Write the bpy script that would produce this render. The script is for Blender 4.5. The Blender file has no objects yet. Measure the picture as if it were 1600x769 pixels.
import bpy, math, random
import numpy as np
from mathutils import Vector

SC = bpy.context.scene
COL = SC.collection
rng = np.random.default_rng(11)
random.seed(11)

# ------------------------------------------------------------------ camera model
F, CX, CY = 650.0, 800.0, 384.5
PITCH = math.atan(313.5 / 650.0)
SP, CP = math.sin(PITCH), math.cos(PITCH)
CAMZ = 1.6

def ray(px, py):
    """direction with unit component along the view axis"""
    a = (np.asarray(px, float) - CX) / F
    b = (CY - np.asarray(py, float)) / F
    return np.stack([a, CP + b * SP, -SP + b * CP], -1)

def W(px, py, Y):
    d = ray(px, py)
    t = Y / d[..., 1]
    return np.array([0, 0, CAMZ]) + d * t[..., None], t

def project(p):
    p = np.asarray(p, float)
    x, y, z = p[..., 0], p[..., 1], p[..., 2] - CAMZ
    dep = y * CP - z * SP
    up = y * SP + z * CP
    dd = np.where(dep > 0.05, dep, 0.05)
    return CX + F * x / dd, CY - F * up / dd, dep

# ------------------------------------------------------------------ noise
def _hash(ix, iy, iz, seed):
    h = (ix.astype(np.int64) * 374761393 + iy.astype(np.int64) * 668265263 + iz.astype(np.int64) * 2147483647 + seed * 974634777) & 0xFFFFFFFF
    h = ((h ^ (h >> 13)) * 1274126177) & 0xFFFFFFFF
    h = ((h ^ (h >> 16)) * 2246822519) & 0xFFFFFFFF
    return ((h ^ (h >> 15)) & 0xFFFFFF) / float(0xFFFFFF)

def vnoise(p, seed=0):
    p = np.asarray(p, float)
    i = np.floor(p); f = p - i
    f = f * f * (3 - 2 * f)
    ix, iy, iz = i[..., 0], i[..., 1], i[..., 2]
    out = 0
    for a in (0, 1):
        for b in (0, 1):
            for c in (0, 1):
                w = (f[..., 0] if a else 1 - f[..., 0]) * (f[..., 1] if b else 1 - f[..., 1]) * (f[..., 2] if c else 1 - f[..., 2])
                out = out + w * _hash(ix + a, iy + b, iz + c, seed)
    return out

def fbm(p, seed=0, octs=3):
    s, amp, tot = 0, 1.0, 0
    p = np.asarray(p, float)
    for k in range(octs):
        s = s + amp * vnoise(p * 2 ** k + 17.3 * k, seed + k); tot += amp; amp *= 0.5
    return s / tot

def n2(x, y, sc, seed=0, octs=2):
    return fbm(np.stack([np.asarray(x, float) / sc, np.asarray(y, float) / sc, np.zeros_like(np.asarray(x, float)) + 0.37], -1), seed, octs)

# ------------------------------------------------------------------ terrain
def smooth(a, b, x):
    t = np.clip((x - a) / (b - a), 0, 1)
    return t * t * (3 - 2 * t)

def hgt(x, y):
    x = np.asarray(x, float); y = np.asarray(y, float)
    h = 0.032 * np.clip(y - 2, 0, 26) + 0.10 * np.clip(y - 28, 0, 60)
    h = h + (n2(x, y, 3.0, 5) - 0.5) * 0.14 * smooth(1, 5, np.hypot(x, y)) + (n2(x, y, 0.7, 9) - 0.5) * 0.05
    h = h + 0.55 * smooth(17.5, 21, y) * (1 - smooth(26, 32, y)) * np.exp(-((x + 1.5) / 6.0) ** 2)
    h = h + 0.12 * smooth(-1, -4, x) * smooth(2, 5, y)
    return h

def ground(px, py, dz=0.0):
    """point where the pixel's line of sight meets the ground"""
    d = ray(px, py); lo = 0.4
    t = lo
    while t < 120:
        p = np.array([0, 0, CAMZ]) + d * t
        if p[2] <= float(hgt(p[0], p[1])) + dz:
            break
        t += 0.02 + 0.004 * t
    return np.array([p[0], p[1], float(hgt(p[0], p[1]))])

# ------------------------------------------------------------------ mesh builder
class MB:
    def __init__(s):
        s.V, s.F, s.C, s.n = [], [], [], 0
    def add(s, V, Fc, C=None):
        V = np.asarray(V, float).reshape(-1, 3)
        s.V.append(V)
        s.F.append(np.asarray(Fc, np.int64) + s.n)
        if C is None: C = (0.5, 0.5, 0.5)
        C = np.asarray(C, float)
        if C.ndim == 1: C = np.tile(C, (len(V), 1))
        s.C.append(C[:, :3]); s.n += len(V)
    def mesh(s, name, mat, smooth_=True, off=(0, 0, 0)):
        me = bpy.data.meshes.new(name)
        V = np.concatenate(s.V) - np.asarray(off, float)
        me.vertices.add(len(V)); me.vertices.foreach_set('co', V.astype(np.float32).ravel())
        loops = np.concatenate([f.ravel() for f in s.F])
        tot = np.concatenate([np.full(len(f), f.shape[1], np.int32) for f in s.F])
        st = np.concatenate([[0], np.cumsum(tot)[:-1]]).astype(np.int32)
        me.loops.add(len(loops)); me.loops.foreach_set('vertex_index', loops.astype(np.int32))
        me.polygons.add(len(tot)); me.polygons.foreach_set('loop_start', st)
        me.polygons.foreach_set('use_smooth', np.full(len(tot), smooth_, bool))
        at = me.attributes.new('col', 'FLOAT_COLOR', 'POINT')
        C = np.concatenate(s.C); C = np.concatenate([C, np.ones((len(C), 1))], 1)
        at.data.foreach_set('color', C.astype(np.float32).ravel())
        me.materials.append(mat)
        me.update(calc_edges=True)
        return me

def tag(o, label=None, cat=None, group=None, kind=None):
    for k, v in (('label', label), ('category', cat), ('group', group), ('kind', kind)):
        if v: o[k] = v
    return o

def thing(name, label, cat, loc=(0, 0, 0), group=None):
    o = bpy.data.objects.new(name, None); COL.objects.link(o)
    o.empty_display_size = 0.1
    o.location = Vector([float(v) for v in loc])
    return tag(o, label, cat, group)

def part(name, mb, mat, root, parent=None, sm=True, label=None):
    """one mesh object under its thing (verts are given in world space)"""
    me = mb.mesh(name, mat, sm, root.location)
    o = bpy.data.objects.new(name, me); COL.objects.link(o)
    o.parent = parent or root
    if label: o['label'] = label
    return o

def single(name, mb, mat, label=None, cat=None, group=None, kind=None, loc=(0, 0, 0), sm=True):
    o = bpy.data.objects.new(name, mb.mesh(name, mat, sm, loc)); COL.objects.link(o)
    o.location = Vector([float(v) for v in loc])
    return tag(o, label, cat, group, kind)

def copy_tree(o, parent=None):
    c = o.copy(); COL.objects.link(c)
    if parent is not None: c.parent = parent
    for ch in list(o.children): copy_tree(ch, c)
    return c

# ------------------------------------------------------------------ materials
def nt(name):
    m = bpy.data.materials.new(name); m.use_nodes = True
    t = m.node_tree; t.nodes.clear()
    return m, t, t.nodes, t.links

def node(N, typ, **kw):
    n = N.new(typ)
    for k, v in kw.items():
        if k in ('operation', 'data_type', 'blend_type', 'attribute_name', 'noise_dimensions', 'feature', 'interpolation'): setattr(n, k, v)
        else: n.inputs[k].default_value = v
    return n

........

REQUIREMENTS:
Copy out the whole listing, exactly as written.

TASK OUTPUT:
Write the bpy script that would produce this render. The script is for Blender 4.5. The Blender file has no objects yet. Measure the picture as if it were 1600x769 pixels.
import bpy, math, random
import numpy as np
from mathutils import Vector

SC = bpy.context.scene
COL = SC.collection
rng = np.random.default_rng(11)
random.seed(11)

# ------------------------------------------------------------------ camera model
F, CX, CY = 650.0, 800.0, 384.5
PITCH = math.atan(313.5 / 650.0)
SP, CP = math.sin(PITCH), math.cos(PITCH)
CAMZ = 1.6

def ray(px, py):
    """direction with unit component along the view axis"""
    a = (np.asarray(px, float) - CX) / F
    b = (CY - np.asarray(py, float)) / F
    return np.stack([a, CP + b * SP, -SP + b * CP], -1)

def W(px, py, Y):
    d = ray(px, py)
    t = Y / d[..., 1]
    return np.array([0, 0, CAMZ]) + d * t[..., None], t

def project(p):
    p = np.asarray(p, float)
    x, y, z = p[..., 0], p[..., 1], p[..., 2] - CAMZ
    dep = y * CP - z * SP
    up = y * SP + z * CP
    dd = np.where(dep > 0.05, dep, 0.05)
    return CX + F * x / dd, CY - F * up / dd, dep

# ------------------------------------------------------------------ noise
def _hash(ix, iy, iz, seed):
    h = (ix.astype(np.int64) * 374761393 + iy.astype(np.int64) * 668265263 + iz.astype(np.int64) * 2147483647 + seed * 974634777) & 0xFFFFFFFF
    h = ((h ^ (h >> 13)) * 1274126177) & 0xFFFFFFFF
    h = ((h ^ (h >> 16)) * 2246822519) & 0xFFFFFFFF
    return ((h ^ (h >> 15)) & 0xFFFFFF) / float(0xFFFFFF)

def vnoise(p, seed=0):
    p = np.asarray(p, float)
    i = np.floor(p); f = p - i
    f = f * f * (3 - 2 * f)
    ix, iy, iz = i[..., 0], i[..., 1], i[..., 2]
    out = 0
    for a in (0, 1):
        for b in (0, 1):
            for c in (0, 1):
                w = (f[..., 0] if a else 1 - f[..., 0]) * (f[..., 1] if b else 1 - f[..., 1]) * (f[..., 2] if c else 1 - f[..., 2])
                out = out + w * _hash(ix + a, iy + b, iz + c, seed)
    return out

def fbm(p, seed=0, octs=3):
    s, amp, tot = 0, 1.0, 0
    p = np.asarray(p, float)
    for k in range(octs):
        s = s + amp * vnoise(p * 2 ** k + 17.3 * k, seed + k); tot += amp; amp *= 0.5
    return s / tot

def n2(x, y, sc, seed=0, octs=2):
    return fbm(np.stack([np.asarray(x, float) / sc, np.asarray(y, float) / sc, np.zeros_like(np.asarray(x, float)) + 0.37], -1), seed, octs)

# ------------------------------------------------------------------ terrain
def smooth(a, b, x):
    t = np.clip((x - a) / (b - a), 0, 1)
    return t * t * (3 - 2 * t)

def hgt(x, y):
    x = np.asarray(x, float); y = np.asarray(y, float)
    h = 0.032 * np.clip(y - 2, 0, 26) + 0.10 * np.clip(y - 28, 0, 60)
    h = h + (n2(x, y, 3.0, 5) - 0.5) * 0.14 * smooth(1, 5, np.hypot(x, y)) + (n2(x, y, 0.7, 9) - 0.5) * 0.05
    h = h + 0.55 * smooth(17.5, 21, y) * (1 - smooth(26, 32, y)) * np.exp(-((x + 1.5) / 6.0) ** 2)
    h = h + 0.12 * smooth(-1, -4, x) * smooth(2, 5, y)
    return h

def ground(px, py, dz=0.0):
    """point where the pixel's line of sight meets the ground"""
    d = ray(px, py); lo = 0.4
    t = lo
    while t < 120:
        p = np.array([0, 0, CAMZ]) + d * t
        if p[2] <= float(hgt(p[0], p[1])) + dz:
            break
        t += 0.02 + 0.004 * t
    return np.array([p[0], p[1], float(hgt(p[0], p[1]))])

# ------------------------------------------------------------------ mesh builder
class MB:
    def __init__(s):
        s.V, s.F, s.C, s.n = [], [], [], 0
    def add(s, V, Fc, C=None):
        V = np.asarray(V, float).reshape(-1, 3)
        s.V.append(V)
        s.F.append(np.asarray(Fc, np.int64) + s.n)
        if C is None: C = (0.5, 0.5, 0.5)
        C = np.asarray(C, float)
        if C.ndim == 1: C = np.tile(C, (len(V), 1))
        s.C.append(C[:, :3]); s.n += len(V)
    def mesh(s, name, mat, smooth_=True, off=(0, 0, 0)):
        me = bpy.data.meshes.new(name)
        V = np.concatenate(s.V) - np.asarray(off, float)
        me.vertices.add(len(V)); me.vertices.foreach_set('co', V.astype(np.float32).ravel())
        loops = np.concatenate([f.ravel() for f in s.F])
        tot = np.concatenate([np.full(len(f), f.shape[1], np.int32) for f in s.F])
        st = np.concatenate([[0], np.cumsum(tot)[:-1]]).astype(np.int32)
        me.loops.add(len(loops)); me.loops.foreach_set('vertex_index', loops.astype(np.int32))
        me.polygons.add(len(tot)); me.polygons.foreach_set('loop_start', st)
        me.polygons.foreach_set('use_smooth', np.full(len(tot), smooth_, bool))
        at = me.attributes.new('col', 'FLOAT_COLOR', 'POINT')
        C = np.concatenate(s.C); C = np.concatenate([C, np.ones((len(C), 1))], 1)
        at.data.foreach_set('color', C.astype(np.float32).ravel())
        me.materials.append(mat)
        me.update(calc_edges=True)
        return me

def tag(o, label=None, cat=None, group=None, kind=None):
    for k, v in (('label', label), ('category', cat), ('group', group), ('kind', kind)):
        if v: o[k] = v
    return o

def thing(name, label, cat, loc=(0, 0, 0), group=None):
    o = bpy.data.objects.new(name, None); COL.objects.link(o)
    o.empty_display_size = 0.1
    o.location = Vector([float(v) for v in loc])
    return tag(o, label, cat, group)

def part(name, mb, mat, root, parent=None, sm=True, label=None):
    """one mesh object under its thing (verts are given in world space)"""
    me = mb.mesh(name, mat, sm, root.location)
    o = bpy.data.objects.new(name, me); COL.objects.link(o)
    o.parent = parent or root
    if label: o['label'] = label
    return o

def single(name, mb, mat, label=None, cat=None, group=None, kind=None, loc=(0, 0, 0), sm=True):
    o = bpy.data.objects.new(name, mb.mesh(name, mat, sm, loc)); COL.objects.link(o)
    o.location = Vector([float(v) for v in loc])
    return tag(o, label, cat, group, kind)

def copy_tree(o, parent=None):
    c = o.copy(); COL.objects.link(c)
    if parent is not None: c.parent = parent
    for ch in list(o.children): copy_tree(ch, c)
    return c

# ------------------------------------------------------------------ materials
def nt(name):
    m = bpy.data.materials.new(name); m.use_nodes = True
    t = m.node_tree; t.nodes.clear()
    return m, t, t.nodes, t.links

def node(N, typ, **kw):
    n = N.new(typ)
    for k, v in kw.items():
        if k in ('operation', 'data_type', 'blend_type', 'attribute_name', 'noise_dimensions', 'feature', 'interpolation'): setattr(n, k, v)
        else: n.inputs[k].default_value = v
    return n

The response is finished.